THE JOURNAL

New to us, American men’s clothing atelier J.Press is hardly what you would call a whippersnapper. It was founded in 1902, and since we, MR PORTER, have only been around since 2011, it already has more than a century on us. Plus, given that its original proprietor, Latvian immigrant Mr Jacobi Press, set up shop on Yale University’s venerable campus, it could probably teach us a thing or two to boot.

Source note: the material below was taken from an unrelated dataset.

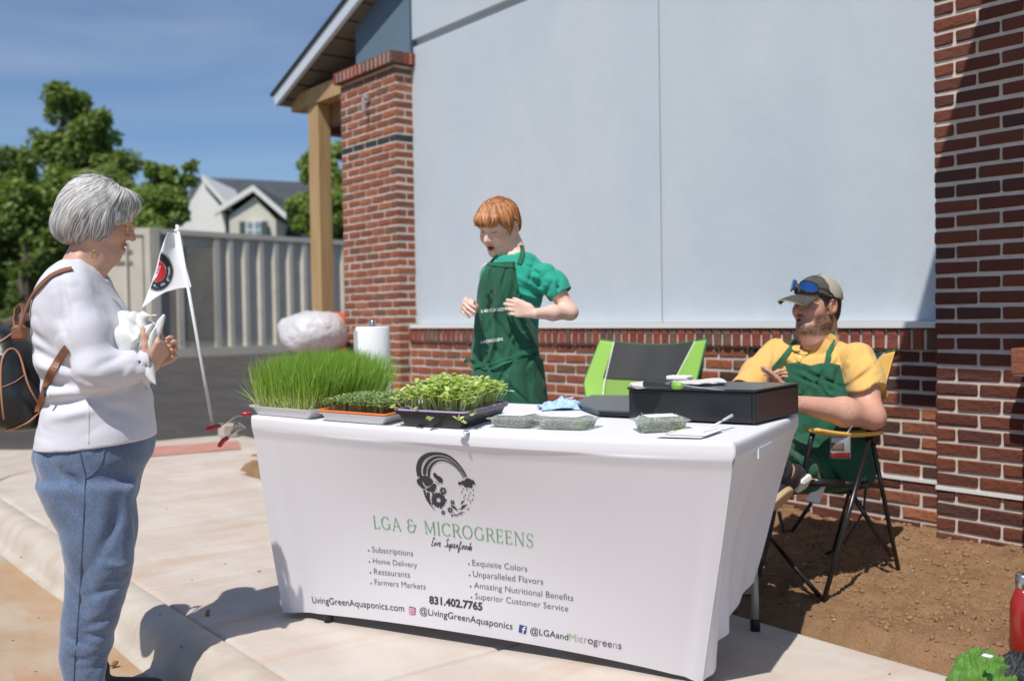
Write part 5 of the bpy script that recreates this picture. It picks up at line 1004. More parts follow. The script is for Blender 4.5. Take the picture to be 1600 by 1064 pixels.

Indeed, in keeping with this backdrop, the brand has been among the vanguard of Ivy League style since the beginning, setting the standard for preppy attire. The collegiate items that have since become tropes – Oxford shirts, varsity jackets and cream chinos, down to the sweater draped ever-so over the wearer’s shoulders – were pioneered by J.Press, along with Brooks Brothers, who also had stores on the grounds of the top tier of American learning institutions, including Harvard and Princeton. Amid the brand’s archives, you’ll find neckties with repp stripes and paisley motifs, fashioned from foulard, herringbone tweed Chesterfield jackets and the official scarf for Yale’s secretive Skull and Bones order. Properly old school, you could say.
But for J.Press, things really started to get interesting in 1986, when the brand was acquired by Japanese holding company Onward Kashiyama, which had held the license for the label for its domestic market for the previous 14 years – itself a first inroads into Japan for an American brand. Since the release of the fashion photography book Take Ivy in the mid-1960s, Japan had fallen for Ivy League style in a big way and the preppy look quickly became a subcultural uniform that endures to this day. The brand’s distribution has since grown sixfold, but, rather than be retooled for this new market, what is driving business is its storied heritage.
On the face of it, J.Press is the all-American outfitter, and one that helped shape the way the nation dresses. But with access to Japanese mills and fabrics, the brand’s output boasts a formidable level of construction and attention to detail. And given that in New Haven, Connecticut, they know what to wear for the most glorious of autumns, we suggest you enroll now.